> EXERCISE GOAL
Set down each record exactly as written.

Entries with scene source code
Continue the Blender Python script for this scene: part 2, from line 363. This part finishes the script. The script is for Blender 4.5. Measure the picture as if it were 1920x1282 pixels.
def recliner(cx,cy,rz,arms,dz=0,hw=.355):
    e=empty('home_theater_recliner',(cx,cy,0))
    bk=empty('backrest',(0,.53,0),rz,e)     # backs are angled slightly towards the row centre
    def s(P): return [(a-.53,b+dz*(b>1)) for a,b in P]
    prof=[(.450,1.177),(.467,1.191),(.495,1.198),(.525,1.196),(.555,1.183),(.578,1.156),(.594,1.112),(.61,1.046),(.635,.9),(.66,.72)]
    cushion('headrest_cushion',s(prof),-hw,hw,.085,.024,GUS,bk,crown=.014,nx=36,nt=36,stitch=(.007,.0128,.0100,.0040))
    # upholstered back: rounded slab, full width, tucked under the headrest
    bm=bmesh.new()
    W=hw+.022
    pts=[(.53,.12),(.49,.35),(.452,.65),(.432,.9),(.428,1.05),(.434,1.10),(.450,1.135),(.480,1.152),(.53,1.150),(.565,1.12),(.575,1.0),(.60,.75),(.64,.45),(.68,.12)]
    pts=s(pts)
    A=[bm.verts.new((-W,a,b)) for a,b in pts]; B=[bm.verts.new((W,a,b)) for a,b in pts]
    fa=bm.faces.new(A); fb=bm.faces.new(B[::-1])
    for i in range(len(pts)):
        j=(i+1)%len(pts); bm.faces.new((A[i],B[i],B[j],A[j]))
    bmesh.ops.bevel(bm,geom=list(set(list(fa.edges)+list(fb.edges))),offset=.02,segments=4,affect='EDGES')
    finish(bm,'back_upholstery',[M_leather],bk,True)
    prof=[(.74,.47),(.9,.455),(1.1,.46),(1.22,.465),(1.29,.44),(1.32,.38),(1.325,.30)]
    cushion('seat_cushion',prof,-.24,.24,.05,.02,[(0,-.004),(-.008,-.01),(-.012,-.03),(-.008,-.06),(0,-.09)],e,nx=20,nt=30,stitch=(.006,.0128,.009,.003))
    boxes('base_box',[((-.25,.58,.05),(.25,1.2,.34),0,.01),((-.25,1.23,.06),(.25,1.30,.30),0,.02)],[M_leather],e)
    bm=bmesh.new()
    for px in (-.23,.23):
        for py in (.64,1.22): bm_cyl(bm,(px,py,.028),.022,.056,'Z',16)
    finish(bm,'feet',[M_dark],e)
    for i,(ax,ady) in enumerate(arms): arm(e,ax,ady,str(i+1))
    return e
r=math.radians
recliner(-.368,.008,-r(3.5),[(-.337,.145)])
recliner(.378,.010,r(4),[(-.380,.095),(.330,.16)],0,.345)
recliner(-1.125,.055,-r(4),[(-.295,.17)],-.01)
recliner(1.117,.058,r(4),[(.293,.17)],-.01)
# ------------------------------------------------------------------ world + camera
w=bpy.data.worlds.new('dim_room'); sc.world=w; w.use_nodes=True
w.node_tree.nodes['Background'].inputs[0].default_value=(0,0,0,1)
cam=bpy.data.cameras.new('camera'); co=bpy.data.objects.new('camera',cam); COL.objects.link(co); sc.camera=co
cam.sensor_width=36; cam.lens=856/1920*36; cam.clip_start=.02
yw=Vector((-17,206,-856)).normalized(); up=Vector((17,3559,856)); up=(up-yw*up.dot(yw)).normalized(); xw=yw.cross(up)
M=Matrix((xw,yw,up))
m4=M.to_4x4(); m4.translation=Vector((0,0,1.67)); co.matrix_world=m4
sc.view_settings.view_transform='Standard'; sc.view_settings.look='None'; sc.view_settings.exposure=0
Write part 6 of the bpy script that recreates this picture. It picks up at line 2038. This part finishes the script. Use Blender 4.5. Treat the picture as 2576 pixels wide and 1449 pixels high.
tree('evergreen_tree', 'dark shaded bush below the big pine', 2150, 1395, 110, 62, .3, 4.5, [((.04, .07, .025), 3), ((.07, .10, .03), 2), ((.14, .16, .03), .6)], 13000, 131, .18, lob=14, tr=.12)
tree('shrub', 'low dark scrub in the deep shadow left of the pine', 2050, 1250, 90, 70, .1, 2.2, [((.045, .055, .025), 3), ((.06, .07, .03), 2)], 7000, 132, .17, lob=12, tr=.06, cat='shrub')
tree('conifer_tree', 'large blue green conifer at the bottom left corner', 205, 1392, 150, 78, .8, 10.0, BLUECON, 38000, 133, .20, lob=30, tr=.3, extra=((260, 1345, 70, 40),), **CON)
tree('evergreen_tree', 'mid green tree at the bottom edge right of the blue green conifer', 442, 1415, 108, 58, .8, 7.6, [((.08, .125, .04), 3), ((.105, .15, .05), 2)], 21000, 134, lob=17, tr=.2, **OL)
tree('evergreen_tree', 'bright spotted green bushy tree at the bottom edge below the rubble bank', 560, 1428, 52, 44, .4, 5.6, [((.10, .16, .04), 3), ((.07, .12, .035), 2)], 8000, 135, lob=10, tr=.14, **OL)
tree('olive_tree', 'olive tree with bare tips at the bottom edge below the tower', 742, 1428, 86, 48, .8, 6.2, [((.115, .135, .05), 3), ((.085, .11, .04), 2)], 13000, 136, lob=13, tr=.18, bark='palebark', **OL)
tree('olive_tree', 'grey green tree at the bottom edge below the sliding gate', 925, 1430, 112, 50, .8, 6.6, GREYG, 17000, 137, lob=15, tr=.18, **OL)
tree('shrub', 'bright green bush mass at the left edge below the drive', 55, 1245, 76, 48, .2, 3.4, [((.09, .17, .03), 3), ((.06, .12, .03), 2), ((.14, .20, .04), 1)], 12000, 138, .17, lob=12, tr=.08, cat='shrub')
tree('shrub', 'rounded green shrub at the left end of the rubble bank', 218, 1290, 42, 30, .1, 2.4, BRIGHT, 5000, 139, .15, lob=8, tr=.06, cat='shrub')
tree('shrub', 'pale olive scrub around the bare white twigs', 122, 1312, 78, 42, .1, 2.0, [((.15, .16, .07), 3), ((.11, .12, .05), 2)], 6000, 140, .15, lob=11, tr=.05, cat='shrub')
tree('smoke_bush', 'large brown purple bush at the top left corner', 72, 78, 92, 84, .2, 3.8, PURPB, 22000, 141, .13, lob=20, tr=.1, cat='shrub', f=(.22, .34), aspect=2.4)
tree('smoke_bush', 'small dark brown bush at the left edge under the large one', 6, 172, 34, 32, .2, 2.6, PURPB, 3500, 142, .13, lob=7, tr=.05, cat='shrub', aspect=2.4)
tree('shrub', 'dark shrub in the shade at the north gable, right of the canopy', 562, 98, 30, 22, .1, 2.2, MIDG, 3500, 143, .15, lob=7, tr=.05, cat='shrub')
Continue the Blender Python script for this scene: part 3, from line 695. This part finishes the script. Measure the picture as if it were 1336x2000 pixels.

> EXERCISE OUTPUT
Continue the Blender Python script for this scene: part 2, from line 363. This part finishes the script. The script is for Blender 4.5. Measure the picture as if it were 1920x1282 pixels.
def recliner(cx,cy,rz,arms,dz=0,hw=.355):
    e=empty('home_theater_recliner',(cx,cy,0))
    bk=empty('backrest',(0,.53,0),rz,e)     # backs are angled slightly towards the row centre
    def s(P): return [(a-.53,b+dz*(b>1)) for a,b in P]
    prof=[(.450,1.177),(.467,1.191),(.495,1.198),(.525,1.196),(.555,1.183),(.578,1.156),(.594,1.112),(.61,1.046),(.635,.9),(.66,.72)]
    cushion('headrest_cushion',s(prof),-hw,hw,.085,.024,GUS,bk,crown=.014,nx=36,nt=36,stitch=(.007,.0128,.0100,.0040))
    # upholstered back: rounded slab, full width, tucked under the headrest
    bm=bmesh.new()
    W=hw+.022
    pts=[(.53,.12),(.49,.35),(.452,.65),(.432,.9),(.428,1.05),(.434,1.10),(.450,1.135),(.480,1.152),(.53,1.150),(.565,1.12),(.575,1.0),(.60,.75),(.64,.45),(.68,.12)]
    pts=s(pts)
    A=[bm.verts.new((-W,a,b)) for a,b in pts]; B=[bm.verts.new((W,a,b)) for a,b in pts]
    fa=bm.faces.new(A); fb=bm.faces.new(B[::-1])
    for i in range(len(pts)):
        j=(i+1)%len(pts); bm.faces.new((A[i],B[i],B[j],A[j]))
    bmesh.ops.bevel(bm,geom=list(set(list(fa.edges)+list(fb.edges))),offset=.02,segments=4,affect='EDGES')
    finish(bm,'back_upholstery',[M_leather],bk,True)
    prof=[(.74,.47),(.9,.455),(1.1,.46),(1.22,.465),(1.29,.44),(1.32,.38),(1.325,.30)]
    cushion('seat_cushion',prof,-.24,.24,.05,.02,[(0,-.004),(-.008,-.01),(-.012,-.03),(-.008,-.06),(0,-.09)],e,nx=20,nt=30,stitch=(.006,.0128,.009,.003))
    boxes('base_box',[((-.25,.58,.05),(.25,1.2,.34),0,.01),((-.25,1.23,.06),(.25,1.30,.30),0,.02)],[M_leather],e)
    bm=bmesh.new()
    for px in (-.23,.23):
        for py in (.64,1.22): bm_cyl(bm,(px,py,.028),.022,.056,'Z',16)
    finish(bm,'feet',[M_dark],e)
    for i,(ax,ady) in enumerate(arms): arm(e,ax,ady,str(i+1))
    return e
r=math.radians
recliner(-.368,.008,-r(3.5),[(-.337,.145)])
recliner(.378,.010,r(4),[(-.380,.095),(.330,.16)],0,.345)
recliner(-1.125,.055,-r(4),[(-.295,.17)],-.01)
recliner(1.117,.058,r(4),[(.293,.17)],-.01)
# ------------------------------------------------------------------ world + camera
w=bpy.data.worlds.new('dim_room'); sc.world=w; w.use_nodes=True
w.node_tree.nodes['Background'].inputs[0].default_value=(0,0,0,1)
cam=bpy.data.cameras.new('camera'); co=bpy.data.objects.new('camera',cam); COL.objects.link(co); sc.camera=co
cam.sensor_width=36; cam.lens=856/1920*36; cam.clip_start=.02
yw=Vector((-17,206,-856)).normalized(); up=Vector((17,3559,856)); up=(up-yw*up.dot(yw)).normalized(); xw=yw.cross(up)
M=Matrix((xw,yw,up))
m4=M.to_4x4(); m4.translation=Vector((0,0,1.67)); co.matrix_world=m4
sc.view_settings.view_transform='Standard'; sc.view_settings.look='None'; sc.view_settings.exposure=0
Write part 6 of the bpy script that recreates this picture. It picks up at line 2038. This part finishes the script. Use Blender 4.5. Treat the picture as 2576 pixels wide and 1449 pixels high.
tree('evergreen_tree', 'dark shaded bush below the big pine', 2150, 1395, 110, 62, .3, 4.5, [((.04, .07, .025), 3), ((.07, .10, .03), 2), ((.14, .16, .03), .6)], 13000, 131, .18, lob=14, tr=.12)
tree('shrub', 'low dark scrub in the deep shadow left of the pine', 2050, 1250, 90, 70, .1, 2.2, [((.045, .055, .025), 3), ((.06, .07, .03), 2)], 7000, 132, .17, lob=12, tr=.06, cat='shrub')
tree('conifer_tree', 'large blue green conifer at the bottom left corner', 205, 1392, 150, 78, .8, 10.0, BLUECON, 38000, 133, .20, lob=30, tr=.3, extra=((260, 1345, 70, 40),), **CON)
tree('evergreen_tree', 'mid green tree at the bottom edge right of the blue green conifer', 442, 1415, 108, 58, .8, 7.6, [((.08, .125, .04), 3), ((.105, .15, .05), 2)], 21000, 134, lob=17, tr=.2, **OL)
tree('evergreen_tree', 'bright spotted green bushy tree at the bottom edge below the rubble bank', 560, 1428, 52, 44, .4, 5.6, [((.10, .16, .04), 3), ((.07, .12, .035), 2)], 8000, 135, lob=10, tr=.14, **OL)
tree('olive_tree', 'olive tree with bare tips at the bottom edge below the tower', 742, 1428, 86, 48, .8, 6.2, [((.115, .135, .05), 3), ((.085, .11, .04), 2)], 13000, 136, lob=13, tr=.18, bark='palebark', **OL)
tree('olive_tree', 'grey green tree at the bottom edge below the sliding gate', 925, 1430, 112, 50, .8, 6.6, GREYG, 17000, 137, lob=15, tr=.18, **OL)
tree('shrub', 'bright green bush mass at the left edge below the drive', 55, 1245, 76, 48, .2, 3.4, [((.09, .17, .03), 3), ((.06, .12, .03), 2), ((.14, .20, .04), 1)], 12000, 138, .17, lob=12, tr=.08, cat='shrub')
tree('shrub', 'rounded green shrub at the left end of the rubble bank', 218, 1290, 42, 30, .1, 2.4, BRIGHT, 5000, 139, .15, lob=8, tr=.06, cat='shrub')
tree('shrub', 'pale olive scrub around the bare white twigs', 122, 1312, 78, 42, .1, 2.0, [((.15, .16, .07), 3), ((.11, .12, .05), 2)], 6000, 140, .15, lob=11, tr=.05, cat='shrub')
tree('smoke_bush', 'large brown purple bush at the top left corner', 72, 78, 92, 84, .2, 3.8, PURPB, 22000, 141, .13, lob=20, tr=.1, cat='shrub', f=(.22, .34), aspect=2.4)
tree('smoke_bush', 'small dark brown bush at the left edge under the large one', 6, 172, 34, 32, .2, 2.6, PURPB, 3500, 142, .13, lob=7, tr=.05, cat='shrub', aspect=2.4)
tree('shrub', 'dark shrub in the shade at the north gable, right of the canopy', 562, 98, 30, 22, .1, 2.2, MIDG, 3500, 143, .15, lob=7, tr=.05, cat='shrub')
Continue the Blender Python script for this scene: part 3, from line 695. This part finishes the script. Measure the picture as if it were 1336x2000 pixels.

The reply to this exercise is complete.